Hatta juga dikenal tidak mau mengambil sesuatu yang bukan menjadi haknya. Kesederhanaannya ini diakui oleh banyak tokoh, termasuk mantan sekretaris pribadinya, I Wangsa Widjaja. Setiap bulan, selalu ada sisa anggaran biaya rumah tangga wakil presiden, dan Hatta selalu mengembalikan uang tersebut ke kas negara.
Dilansir dari indonesia.go.id, Bung Hatta selalu menolak pemberian amplop dari pejabat-pejabat daerah setiap kali ia melakukan kunjungan. Alasannya sederhana, karena seluruh biaya perjalanan dan akomodasi selama kunjungannya sudah ditanggung oleh negara.

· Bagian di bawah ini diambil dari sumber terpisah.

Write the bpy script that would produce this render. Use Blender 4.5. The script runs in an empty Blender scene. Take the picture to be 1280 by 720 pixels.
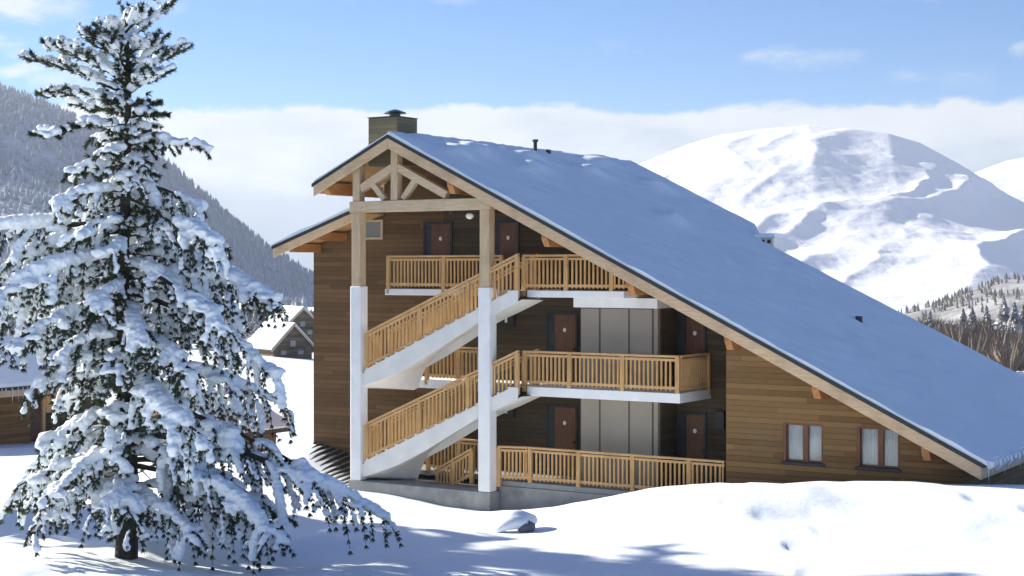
import bpy, bmesh, math, random
import numpy as np
from mathutils import Vector, Matrix, Euler

R = math.radians
scene = bpy.context.scene
COL = scene.collection

# ------------------------------------------------------------------ camera
EYE = 6.25
F = 1970.0
cam_d = bpy.data.cameras.new('camera')
cam = bpy.data.objects.new('camera', cam_d)
COL.objects.link(cam)
cam.location = (0, 0, EYE)
cam.rotation_euler = (R(90), 0, 0)
cam_d.sensor_width = 36
cam_d.lens = 36 * F / 1280
cam_d.shift_y = -25 / 1280
cam_d.clip_start = 0.5
cam_d.clip_end = 60000
scene.camera = cam

# ------------------------------------------------------------------ sun and sky
SUN_EL = R(22)
TO_SUN = Vector((-0.826, 0.563, 0)).normalized()
SUN_AZ = math.atan2(TO_SUN.x, TO_SUN.y)
sd = bpy.data.lights.new('sun', 'SUN')
sd.energy = 5.0
sd.angle = R(0.5)
sd.color = (1.0, 0.93, 0.82)
sun = bpy.data.objects.new('sun', sd)
COL.objects.link(sun)
v = Vector((TO_SUN.x * math.cos(SUN_EL), TO_SUN.y * math.cos(SUN_EL), math.sin(SUN_EL)))
sun.rotation_euler = v.to_track_quat('Z', 'Y').to_euler()
sun.location = (-60, 60, 60)

scene.view_settings.view_transform = 'Standard'
scene.view_settings.look = 'None'
scene.view_settings.gamma = 1
scene.view_settings.use_curve_mapping = False
scene.view_settings.exposure = 1.35


class NT:
    """small node-tree helper"""
    def __init__(self, tree):
        self.t = tree; self.n = tree.nodes; self.l = tree.links

    def new(self, typ, **kw):
        nd = self.n.new(typ)
        for k, val in kw.items():
            if k == 'ins':
                for kk, vv in val.items():
                    if isinstance(vv, bpy.types.NodeSocket):
                        self.l.new(vv, nd.inputs[kk])
                    else:
                        nd.inputs[kk].default_value = vv
            else:
                setattr(nd, k, val)
        return nd

    def math(self, op, a, b=0.0, c=0.0, clamp=False):
        nd = self.n.new('ShaderNodeMath'); nd.operation = op; nd.use_clamp = clamp
        for i, x in enumerate((a, b, c)):
            if isinstance(x, bpy.types.NodeSocket): self.l.new(x, nd.inputs[i])
            else: nd.inputs[i].default_value = x
        return nd.outputs[0]

    def maprange(self, x, a, b, c=0.0, d=1.0, smooth=True):
        nd = self.n.new('ShaderNodeMapRange')
        nd.interpolation_type = 'SMOOTHSTEP' if smooth else 'LINEAR'
        self.l.new(x, nd.inputs[0])
        for i, val in enumerate((a, b, c, d)):
            if isinstance(val, bpy.types.NodeSocket): self.l.new(val, nd.inputs[i + 1])
            else: nd.inputs[i + 1].default_value = val
        return nd.outputs[0]

    def mix(self, fac, a, b, blend='MIX'):
        nd = self.n.new('ShaderNodeMix'); nd.data_type = 'RGBA'; nd.blend_type = blend
        for s, x in ((nd.inputs[0], fac), (nd.inputs[6], a), (nd.inputs[7], b)):
            if isinstance(x, bpy.types.NodeSocket): self.l.new(x, s)
            else: s.default_value = x if not isinstance(x, tuple) or len(x) == 4 else (*x, 1)
        return nd.outputs[2]

    def noise(self, vec, scale, detail=3, rough=0.5, dist=0.0):
        nd = self.new('ShaderNodeTexNoise', ins={'Scale': scale, 'Detail': detail, 'Roughness': rough, 'Distortion': dist})
        if vec is not None: self.l.new(vec, nd.inputs['Vector'])
        return nd.outputs[0]

    def mapping(self, vec, scale=(1, 1, 1), loc=(0, 0, 0), rot=(0, 0, 0)):
        nd = self.new('ShaderNodeMapping', ins={'Scale': scale, 'Location': loc, 'Rotation': rot})
        self.l.new(vec, nd.inputs[0])
        return nd.outputs[0]


world = bpy.data.worlds.new('World')
scene.world = world
world.use_nodes = True
w = NT(world.node_tree)
w.n.clear()
sky = w.new('ShaderNodeTexSky', sky_type='NISHITA', sun_disc=False, sun_elevation=SUN_EL, sun_rotation=SUN_AZ,
            altitude=1800.0, air_density=1.0, dust_density=0.1, ozone_density=1.6)
tc = w.new('ShaderNodeTexCoord')
sep = w.new('ShaderNodeSeparateXYZ'); w.l.new(tc.outputs['Generated'], sep.inputs[0])
az = w.math('ARCTAN2', sep.outputs[0], sep.outputs[1])
el = w.math('ARCSINE', sep.outputs[2])
comb = w.new('ShaderNodeCombineXYZ'); w.l.new(az, comb.inputs[0]); w.l.new(el, comb.inputs[1])
p = comb.outputs[0]
# cloud bank low over the horizon, billowy upper edge
edge_n = w.noise(w.mapping(p, (1, 1.6, 1)), 14.0, 9, 0.68)
edge2 = w.noise(w.mapping(p, (1, .2, 1), (3.1, 0, 0)), 5.0, 2, 0.5)
edge = w.math('ADD', w.math('MULTIPLY', w.math('SUBTRACT', edge_n, 0.5), 0.035), w.math('MULTIPLY', w.math('SUBTRACT', edge2, 0.5), 0.028))
elev = w.math('ADD', el, edge)
bank = w.math('MULTIPLY', w.maprange(elev, 0.0955, 0.1015, 1.0, 0.0), w.maprange(w.math('ABSOLUTE', az), 0.6, 1.4, 1.0, 0.25))
# small scattered clouds higher up
cn = w.noise(w.mapping(p, (1, 2.4, 1), (7.65, 0.2, 0)), 7.0, 7, 0.62, 0.25)
wisps = w.math('MULTIPLY', w.maprange(cn, 0.60, 0.74, 0.0, 0.75), w.maprange(el, 0.10, 0.13, 0.0, 1.0))
left = w.maprange(az, -0.20, -0.31, 0.0, 1.0)
cn2 = w.noise(w.mapping(p, (1, 2.2, 1), (1.3, 0.4, 0)), 11.0, 6, 0.6, 0.2)
puffs = w.math('MULTIPLY', w.math('MULTIPLY', w.maprange(cn2, 0.46, 0.60, 0.0, 0.9), left), w.maprange(el, 0.10, 0.12, 0.0, 1.0))
spots_ = None
for (a0, e0, wa, we, amp) in ((.182, .130, .045, .009, .8), (.315, .130, .012, .007, .7), (-.218, .162, .018, .010, .5), (-.30, .158, .05, .016, .7), (-.035, .168, .02, .004, .3)):
    dx = w.math('DIVIDE', w.math('SUBTRACT', az, a0), wa); dy = w.math('DIVIDE', w.math('SUBTRACT', el, e0), we)
    g_ = w.math('SUBTRACT', 1.0, w.math('ADD', w.math('MULTIPLY', dx, dx), w.math('MULTIPLY', dy, dy)))
    g_ = w.math('ADD', g_, w.math('MULTIPLY', w.math('SUBTRACT', w.noise(w.mapping(p, (1, 2.0, 1), (a0 * 9, 0, 0)), 26.0, 6, .65), .5), 3.2))
    g_ = w.maprange(g_, 0.1, 1.5, 0.0, amp)
    spots_ = g_ if spots_ is None else w.math('MAXIMUM', spots_, g_)
dens = w.math('MAXIMUM', w.math('MAXIMUM', bank, spots_), w.math('MAXIMUM', wisps, puffs))
# tone inside the clouds
tone = w.noise(w.mapping(p, (1, 3.0, 1), (0.4, 0, 0)), 9.0, 5, 0.6)
tone2 = w.maprange(w.math('ADD', el, w.math('MULTIPLY', w.math('SUBTRACT', tone, 0.5), 0.17)), 0.025, 0.108, 0.0, 1.0)
cloudcol = w.mix(tone2, (1.65, 2.2, 2.9, 1), (3.75, 3.95, 4.15, 1))
skyt = w.mix(1.0, sky.outputs[0], (0.16, 0.40, 0.66, 1), 'MULTIPLY')
skyt = w.mix(w.maprange(el, 0.17, 0.9, 0.0, 1.0), skyt, w.mix(1.0, skyt, (0.20, 0.68, 1.0, 1), 'MULTIPLY'))
hi = w.maprange(el, 0.09, 0.6, 1.0, 1.0)
skycol = w.mix(dens, skyt, cloudcol)
bg = w.new('ShaderNodeBackground', ins={'Strength': 0.082})
w.l.new(skycol, bg.inputs[0])
wo = w.new('ShaderNodeOutputWorld'); w.l.new(bg.outputs[0], wo.inputs[0])


# ------------------------------------------------------------------ materials
def mat_new(name, rough=0.7, spec=0.5):
    m = bpy.data.materials.new(name); m.use_nodes = True
    t = NT(m.node_tree); b = m.node_tree.nodes['Principled BSDF']
    b.inputs['Roughness'].default_value = rough
    b.inputs['Specular IOR Level'].default_value = spec
    return m, t, b


def objco(t):
    return t.new('ShaderNodeTexCoord').outputs['Object']


def add_bump(t, b, h, strength=0.5, dist=0.02):
    bp = t.new('ShaderNodeBump', ins={'Strength': strength, 'Distance': dist, 'Height': h})
    t.l.new(bp.outputs[0], b.inputs['Normal'])


def m_plain(name, col, var=0.25, scale=6.0, rough=0.7, bump=0.2, bdist=0.01, spec=0.4, metal=0.0):
    m, t, b = mat_new(name, rough, spec)
    c = objco(t)
    n = t.noise(c, scale, 5, 0.6)
    f = t.maprange(n, 0.3, 0.7, 1 - var, 1 + var, smooth=False)
    rgb = t.new('ShaderNodeCombineColor', ins={0: t.math('MULTIPLY', f, col[0]), 1: t.math('MULTIPLY', f, col[1]), 2: t.math('MULTIPLY', f, col[2])})
    t.l.new(rgb.outputs[0], b.inputs['Base Color'])
    b.inputs['Metallic'].default_value = metal
    if bump: add_bump(t, b, t.noise(c, scale * 5, 4, 0.6), bump, bdist)
    return m


def m_cladding(name, c1, c2, plank=0.16, grey=(.2, .17, .13)):
    """horizontal boards: tone per board, long grain, dark joints, weather streaks"""
    m, t, b = mat_new(name, 0.8, 0.25)
    c = objco(t)
    s = t.new('ShaderNodeSeparateXYZ'); t.l.new(c, s.inputs[0])
    zz = t.math('DIVIDE', s.outputs[2], plank)
    idx = t.math('FLOOR', zz)
    fr = t.math('FRACT', zz)
    ln = t.math('ADD', s.outputs[0], s.outputs[1])
    bl = t.math('FLOOR', t.math('ADD', t.math('DIVIDE', ln, 3.1), t.math('MULTIPLY', idx, 0.37)))
    cv = t.new('ShaderNodeCombineXYZ'); t.l.new(idx, cv.inputs[0]); t.l.new(bl, cv.inputs[1])
    wn = t.new('ShaderNodeTexWhiteNoise', noise_dimensions='2D'); t.l.new(cv.outputs[0], wn.inputs['Vector'])
    grain = t.noise(t.mapping(c, (1.3, 1.3, 22)), 2.2, 6, 0.65)
    blotch = t.noise(t.mapping(c, (1, 1, 2.5)), 0.8, 4, 0.6)
    f = t.math('ADD', t.math('MULTIPLY', wn.outputs[0], 0.55), t.math('MULTIPLY', grain, 0.5))
    col = t.mix(t.maprange(f, 0.2, 0.9, 0, 1, False), c1, c2)
    col = t.mix(t.maprange(blotch, 0.5, 0.75, 0, 0.6), col, grey)
    joint = t.maprange(fr, 0.0, 0.09, 0.25, 1.0)
    col = t.mix(1.0, col, t.new('ShaderNodeCombineColor', ins={0: joint, 1: joint, 2: joint}).outputs[0], 'MULTIPLY')
    t.l.new(col, b.inputs['Base Color'])
    hgt = t.math('ADD', t.math('MULTIPLY', t.maprange(fr, 0.0, 0.12, 0, 1), 1.0), t.math('MULTIPLY', grain, 0.25))
    add_bump(t, b, hgt, 0.7, 0.02)
    return m


def m_timber(name, c1, c2, axis=0, rough=0.75):
    m, t, b = mat_new(name, rough, 0.3)
    c = objco(t)
    sc = [9, 9, 9]; sc[axis] = 0.7
    g = t.noise(t.mapping(c, tuple(sc)), 3.0, 6, 0.6, 0.4)
    bl = t.noise(c, 1.3, 4, 0.6)
    col = t.mix(t.maprange(g, 0.3, 0.7, 0, 1, False), c1, c2)
    col = t.mix(t.maprange(bl, 0.45, 0.8, 0, 0.45), col, tuple(x * 0.55 for x in c1))
    t.l.new(col, b.inputs['Base Color'])
    add_bump(t, b, g, 0.35, 0.008)
    return m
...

Gaya hidup yang jujur dan sederhana ini terus ia jalani bahkan setelah pensiun sebagai wakil presiden. Namun, uang pensiun yang diterimanya ternyata tidak mencukupi untuk membayar berbagai tagihan, seperti air bersih, telepon, listrik, dan iuran rehabilitasi daerah.
Hatta kemudian mencari cara untuk mengatasi masalah keuangan tersebut. Ia memutuskan untuk mulai menulis dan mengajar agar bisa memenuhi kebutuhan hidupnya serta membayar tagihan-tagihan rutin rumah tangga.
Bahkan, kesederhanaannya juga terlihat ketika ia menolak untuk dimakamkan di Taman Makam Pahlawan Kalibata. Hatta lebih memilih untuk dikubur di pemakaman umum agar tetap dekat dengan rakyat.
Menteri Pekerjaan Umum dan Tenaga Listrik di era Presiden Soekarno dan Presiden Soeharto Ir Sutami patut dijadikan teladan. Meskipun mengawasi banyak proyek pembangunan, ia tetap menjalani hidup dengan sangat sederhana. Bahkan, Sutami sering disebut sebagai menteri termiskin dalam sejarah Republik Indonesia.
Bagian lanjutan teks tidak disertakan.